REQUIRED TASK
Please quote exactly the opening lines of the data, from the first line to the one where "COL = scene.collection" appears.
+++
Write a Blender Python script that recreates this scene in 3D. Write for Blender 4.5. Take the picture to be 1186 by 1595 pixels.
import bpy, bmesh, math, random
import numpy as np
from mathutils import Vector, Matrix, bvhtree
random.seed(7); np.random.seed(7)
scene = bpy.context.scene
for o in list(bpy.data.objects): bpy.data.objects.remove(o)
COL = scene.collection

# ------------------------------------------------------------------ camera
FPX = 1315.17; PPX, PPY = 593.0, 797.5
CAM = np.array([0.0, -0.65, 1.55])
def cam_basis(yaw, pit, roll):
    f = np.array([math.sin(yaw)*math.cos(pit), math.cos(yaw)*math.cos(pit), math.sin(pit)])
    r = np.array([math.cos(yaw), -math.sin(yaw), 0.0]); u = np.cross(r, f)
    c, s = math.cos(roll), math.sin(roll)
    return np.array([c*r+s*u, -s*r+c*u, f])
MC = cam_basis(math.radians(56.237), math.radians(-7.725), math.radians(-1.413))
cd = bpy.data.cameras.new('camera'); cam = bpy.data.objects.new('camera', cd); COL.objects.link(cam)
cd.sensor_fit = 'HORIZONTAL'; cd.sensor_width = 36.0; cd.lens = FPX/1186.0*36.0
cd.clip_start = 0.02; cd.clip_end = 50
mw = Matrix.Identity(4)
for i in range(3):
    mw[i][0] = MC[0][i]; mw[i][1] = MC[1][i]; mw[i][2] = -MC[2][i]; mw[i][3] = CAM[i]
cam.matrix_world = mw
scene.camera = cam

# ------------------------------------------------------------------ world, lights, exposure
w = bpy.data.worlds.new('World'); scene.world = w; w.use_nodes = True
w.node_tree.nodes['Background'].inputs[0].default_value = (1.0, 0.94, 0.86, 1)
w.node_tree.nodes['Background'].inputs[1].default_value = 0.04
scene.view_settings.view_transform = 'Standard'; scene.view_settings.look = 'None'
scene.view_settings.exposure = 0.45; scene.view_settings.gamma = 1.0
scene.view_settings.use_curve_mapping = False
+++
FINAL RESULT
Write a Blender Python script that recreates this scene in 3D. Write for Blender 4.5. Take the picture to be 1186 by 1595 pixels.
import bpy, bmesh, math, random
import numpy as np
from mathutils import Vector, Matrix, bvhtree
random.seed(7); np.random.seed(7)
scene = bpy.context.scene
for o in list(bpy.data.objects): bpy.data.objects.remove(o)
COL = scene.collection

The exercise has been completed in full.